I am not, either, a helpless victim of those averages. It is certainly true that the vast bulk of crashes between drivers and cyclists are mainly the driver’s fault. But I have, I think, learnt over the years a “well-managed fear”. I let my nervousness about the vehicles around me prompt me towards holding the road when drivers try to bully me out of the way, making clear, understandable movements, rather than sudden, darting ones. I try to communicate clearly with drivers. Such behaviour can guard against the negligence of people who have far less at stake than I. A good knowledge of safe routes and the skills to take up the necessary road space to discourage dangerous passing are far more useful than most of the “safety tips” that the New York Times’ piece gave.
 
Should New York's cycling facilities make it clearer
cycling's a good idea?
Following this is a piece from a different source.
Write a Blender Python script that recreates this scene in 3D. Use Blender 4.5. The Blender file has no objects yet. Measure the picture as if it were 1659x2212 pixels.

Guess what I think, based on this picture.
It’s because cycling is a rational choice, meanwhile, that it’s folly for cities to seek to cater to cyclists merely as part of a policy of offering a choice of travel modes. Given that cycling makes personal sense for vast numbers of people, makes excellent use of road space and reduces pollution, it should be incumbent on cities actively to promote cycling. City departments of transportation should ask themselves if few people choose to cycle why their road designs are instead promoting less rational options. The risks of cycling should undoubtedly be less than they are. But better-designed roads would not only reduce those risks but make it far clearer how rational a choice it is to cycle.

Better facilities would make it far easier for citizens to appreciate the true balance of risks they face. All forms of transport entail some form of risk. I was knocked down as a child while crossing a street. I crashed my dad's car off the road during my first driving lesson. I've been caught underground in a subway train during a track fire. Riding a bicycle represents, even under current sub-optimal conditions, a good trade-off between risks and rewards.
The USS Intrepid: a sight I'd have missed in the subway.

Yet I can’t deny that I’m happy to find cycling rational because it’s also a joy. I was acutely aware of that on Friday when I finally met up with my old contact. Leaving the office, I pedalled up Hudson St then out onto the Hudson River Greenway towards midtown. It was a journey my colleagues assumed I wouldn’t do by bike because of the looming threat of rain. My contact assumed I wouldn’t have enjoyed because I’d be battling through traffic. It nevertheless lifted my spirits in a way that a subway trip could never have done and got me there promptly and cheaply in a way a taxi ride could not have. As I zipped along by the water under leaden skies, looking up at the Empire State Building, marvelling at the USS Intrepid and hearing the splash of the water, I reflected on the straightforward pleasure the ride was bringing me. There are few satisfactions greater, I realised, than indulging in an activity that's both rational and brings one immense joy.